**DATASET RECORDS:**
= = =

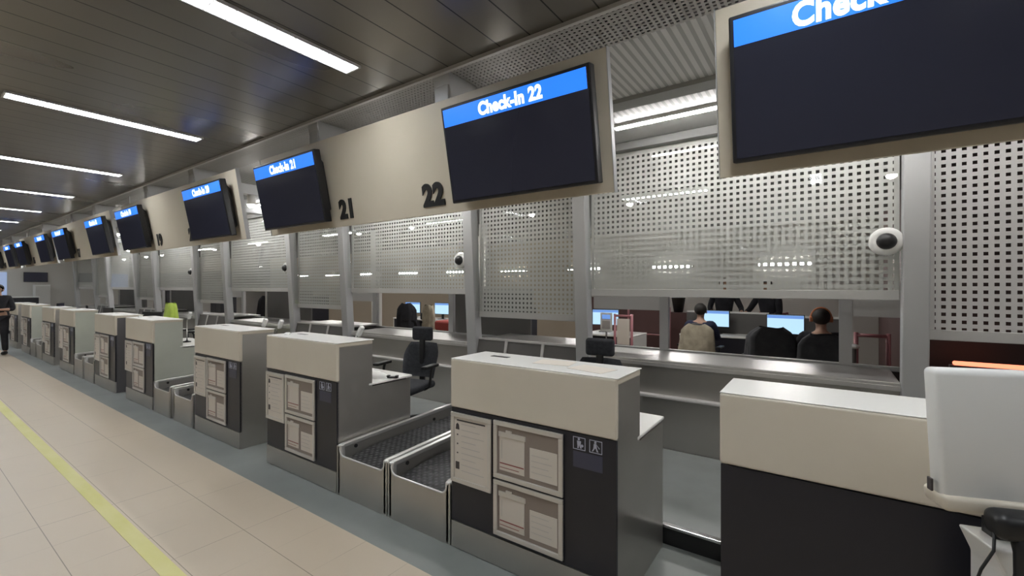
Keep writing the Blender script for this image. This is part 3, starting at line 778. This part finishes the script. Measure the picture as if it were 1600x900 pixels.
# ------------------------------------------------------------------ back office
struct(B((-23, 2.74, 0), (.3, 2.8, .89), 'wall_office_front', 'wallg'))
struct(B((-3.3, 9.4, 0), (1.4, 9.5, ZC), 'wall_office_back', 'wallw'))
struct(B((-5.6, 9.41, 0), (-3.3, 9.5, 1.3), 'wall_office_brown', 'maroon'))
struct(B((-5.6, 9.42, 1.3), (-3.3, 9.5, ZC), 'wall_office_upper', 'wallw'))
struct(B((-23, 9.4, 0), (-5.6, 9.5, ZC), 'wall_office_left', 'wallbeige'))
struct(B((.86, 3.4, 0), (.96, 9.4, ZC), 'wall_office_side', 'maroon'))
def make_office_desk(w_, label, front='navy'):
    t = thing('office_desk', label, 'desk', group='office desks behind the service wall')
    MB().box((0, 0, .72), (w_, .75, .75), .004).build('desk_top', 'whitetop', t)
    B((.03, .02, .02), (w_ - .03, .045, .72), 'desk_front', front, t)
    B((.0, .02, 0), (.03, .73, .72), 'desk_side', 'white', t); B((w_ - .03, .02, 0), (w_, .73, .72), 'desk_side', 'white', t)
    return t
od = make_office_desk(1.35, 'office desk with the beige-jacket chair in front of it'); od.location = (-2.15, 6.25, 0)
od = make_office_desk(1.0, 'office desk under the bright monitor, right part of the wide window'); od.location = (-.75, 5.6, 0)
od = make_office_desk(.95, 'small office desk at the left end of the wide window'); od.location = (-3.62, 5.3, 0)
od = make_office_desk(1.9, 'office desk seen through the window behind the belts'); od.location = (-9.6, 6.0, 0)
od = make_office_desk(1.6, 'office desk seen between the posts behind desk 20'); od.location = (-15.4, 5.9, 0)
OG = 'monitors in the office'
put_mon(mon0, (-1.62, 6.55, .75), R(-6), 'lit monitor behind the person with dark hair', OG)
put_mon(mon0, (-.50, 5.85, .75), R(-4), 'large bright monitor left of the person with the headset', OG)
put_mon(mon0, (-3.35, 5.75, .75), R(10), 'lit monitor at the left end of the wide window', OG)
put_mon(mon0, (-9.15, 6.3, .75), R(10), 'lit monitor left of the dark office chair behind the belts', OG)
put_mon(mon0, (-8.05, 6.3, .75), R(6), 'lit monitor above the red seat behind the belts', OG)
put_mon(mon0, (-14.7, 6.2, .75), R(15), 'small lit monitor in the window behind desk 20', OG)
# upright divider screens on the office desks
for i, (x0, x1, y, lab) in enumerate([(-2.15, -.8, 6.78, 'white-edged desk divider behind the dark-haired person'), (-.75, .22, 6.1, 'white-edged desk divider behind the bright monitor')]):
    t = thing('desk_divider', lab, 'divider', (x0, y, .75), group='desk dividers in the office')
    B((0, 0, 0), (x1 - x0, .03, .36), 'divider_panel', 'darkpanel', t); B((0, -.008, .36), (x1 - x0, .038, .39), 'divider_edge', 'white', t)
# rose red queue frame and stands
def red_frame(x, y, w_, h_, label, panel=None, rz=0):
    t = thing('rail_frame', label, 'rail frame', (x, y, 0), (0, 0, rz), 'rose red frames in the office')
    for xx in (0, w_):
        MB().cyl((xx, 0, .02), (xx, 0, h_), .022).cyl((xx, 0, 0), (xx, 0, .02), .10).build('frame_post', 'pink', t, True)
    MB().cyl((0, 0, h_ - .03), (w_, 0, h_ - .03), .02).build('top_rail', 'pink', t, True)
    MB().cyl((0, 0, .55), (w_, 0, .55), .014).build('lower_rail', 'pink', t, True)
    if panel: B((.04, -.01, .6), (w_ - .04, .01, h_ - .08), 'panel', panel, t)
    return t
red_frame(-2.98, 5.3, .30, 1.12, 'rose frame with a pale board, left part of the wide window', 'pinkboard' if 'pinkboard' in M else 'paper')
red_frame(-1.05, 7.95, .45, 1.1, 'rose frame between the two office desks', 'maroon')
red_frame(.28, 4.3, .28, 1.08, 'rose frame in the small right pane beside the post')
red_frame(-3.6, 7.6, .9, 1.15, 'rose frame standing far back left, before the brown wall', 'maroon')
t = thing('poster_stand', 'white poster stand with a blue print beside the left office monitor', 'poster stand', (-2.95, 4.85, 0))
B((-.10, 0, .85), (.10, .02, 1.16), 'poster_board', 'white', t); B((-.07, -.004, 1.06), (.07, 0, 1.13), 'blue_print', 'lcdhead', t); B((-.07, -.004, .90), (.07, 0, 1.03), 'photo_print', 'greyprint', t)
MB().cyl((0, .01, .02), (0, .01, .86), .014).cyl((0, .01, 0), (0, .01, .02), .12).build('stand_pole', 'chrome', t)
t = thing('sanitizer_stand', 'small white round-topped stand in the right-hand office pane', 'stand', (.215, 3.55, 0))
MB().cyl((0, 0, .0), (0, 0, .02), .11).cyl((0, 0, .02), (.015, 0, .98), .022).build('stand_pole', 'darkpanel', t)
MB().ball((.015, 0, 1.0), (.05, .05, .025)).build('stand_top', 'white', t, True)
t = thing('waste_bin', 'dark bin on a low cabinet, far back left of the standing people', 'bin', (-2.78, 8.6, 0))
MB().box((-.2, -.15, .0), (.2, .15, 1.0), .01).build('bin_cabinet', 'maroon', t)
MB().lathe([(.10, 1.0), (.15, 1.32), (.16, 1.33), (.15, 1.34)], n=20).build('bin_body', 'black', t, True)

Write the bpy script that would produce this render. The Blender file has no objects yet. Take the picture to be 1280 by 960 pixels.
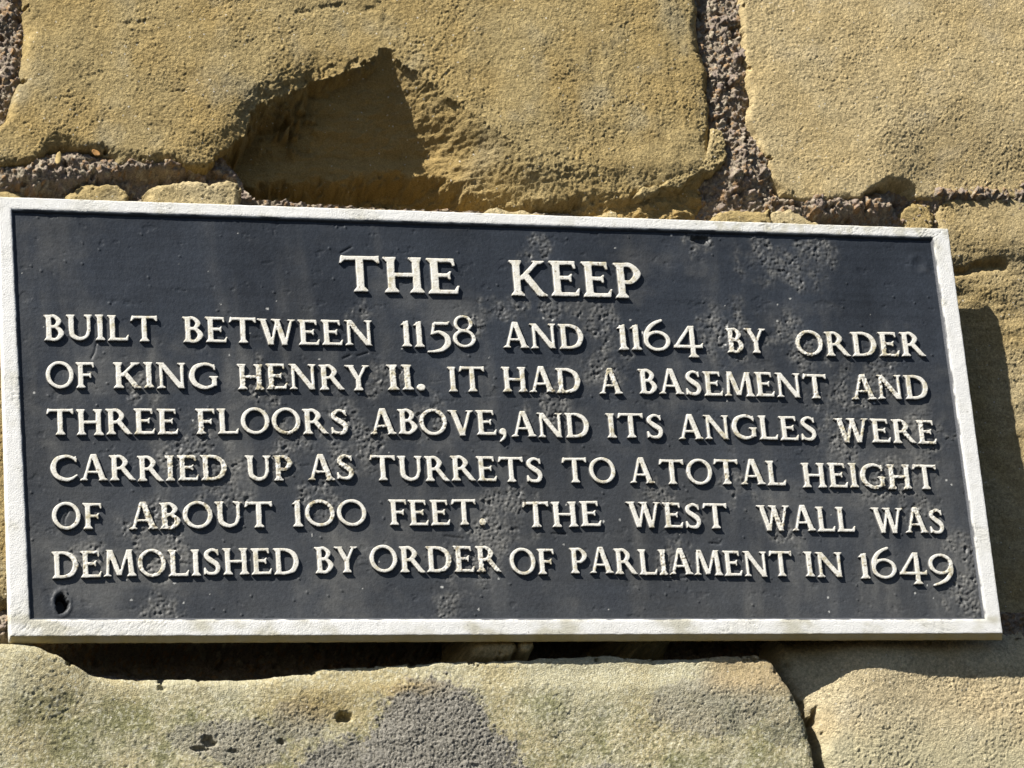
import bpy, math
import numpy as np
from mathutils import Matrix, Vector

SC = bpy.context.scene
COL = SC.collection
Z0 = 2.60                                   # height of the plaque's centre above the ground
# ------------------------------------------------------------------ camera
CAM = np.array([-0.8038437663426895, -2.6724842274887908, -0.9813167586718664])
ROT = np.array([[0.9620796041941484, -0.2610955962433222, -0.07894254123078398],
                [0.01822435953583018, 0.35029328489094835, -0.9364627527457735],
                [0.27215934287313853, 0.8995130372499629, 0.34176832489891207]])
FPX = 4071.326
cd = bpy.data.cameras.new('camera'); cam = bpy.data.objects.new('camera', cd); COL.objects.link(cam)
cd.sensor_fit = 'HORIZONTAL'; cd.sensor_width = 36.0; cd.lens = FPX * 36.0 / 1280.0
cd.clip_start = 0.05; cd.clip_end = 500
M = Matrix.Identity(4)
for i in range(3):
    M[i][0] = ROT[0][i]; M[i][1] = -ROT[1][i]; M[i][2] = -ROT[2][i]; M[i][3] = CAM[i]
M[2][3] += Z0
cam.matrix_world = M
SC.camera = cam
# ------------------------------------------------------------------ sky, sun, exposure
SUN_DIR = Vector((-1.42, -1.0, 1.75)).normalized()          # towards the sun
elev = math.asin(SUN_DIR.z); az = math.atan2(SUN_DIR.x, SUN_DIR.y)
w = bpy.data.worlds.new('World'); SC.world = w; w.use_nodes = True
nt = w.node_tree; bg = nt.nodes['Background']
sky = nt.nodes.new('ShaderNodeTexSky'); sky.sky_type = 'NISHITA'; sky.sun_disc = False
sky.air_density = 0.6; sky.dust_density = 0.6
sky.sun_elevation = elev; sky.sun_rotation = az % (2 * math.pi)
nt.links.new(sky.outputs[0], bg.inputs[0]); bg.inputs[1].default_value = 0.05
sl = bpy.data.lights.new('sun', 'SUN'); sl.energy = 5.0; sl.angle = math.radians(0.5); sl.color = (1.0, 0.95, 0.87)
sun = bpy.data.objects.new('sun', sl); COL.objects.link(sun)
sun.rotation_euler = SUN_DIR.to_track_quat('Z', 'Y').to_euler(); sun.location = (-4, -3, 8)
SC.view_settings.view_transform = 'Standard'; SC.view_settings.look = 'None'
SC.view_settings.exposure = 0.88; SC.view_settings.gamma = 1.0

# ------------------------------------------------------------------ wall coordinates <-> photo pixels (for tracing outlines only)
PXM = 1323.0                                # photo pixels per metre on the plaque's plane
def on_plane(px, py, y=0.0):
    px = np.asarray(px, float); py = np.asarray(py, float)
    d = np.stack([px - 640, py - 480, np.full(px.shape, FPX)], -1) @ ROT
    t = (y - CAM[1]) / d[..., 1]
    return CAM[0] + t * d[..., 0], CAM[2] + t * d[..., 2]
def to_px(X, y, Z):
    q = np.stack([X - CAM[0], np.full(np.shape(X), y) - CAM[1], Z - CAM[2]], -1) @ ROT.T
    return 640 + FPX * q[..., 0] / q[..., 2], 480 + FPX * q[..., 1] / q[..., 2]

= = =

**THE REQUEST:** Using the entries above, extract exactly the lines from the one that contains "Write the bpy" through the one that contains "from mathutils import Matrix, Vector". Do not carry over any pictures.

**RESPONSE BELOW:**
Write the bpy script that would produce this render. The Blender file has no objects yet. Take the picture to be 1280 by 960 pixels.
import bpy, math
import numpy as np
from mathutils import Matrix, Vector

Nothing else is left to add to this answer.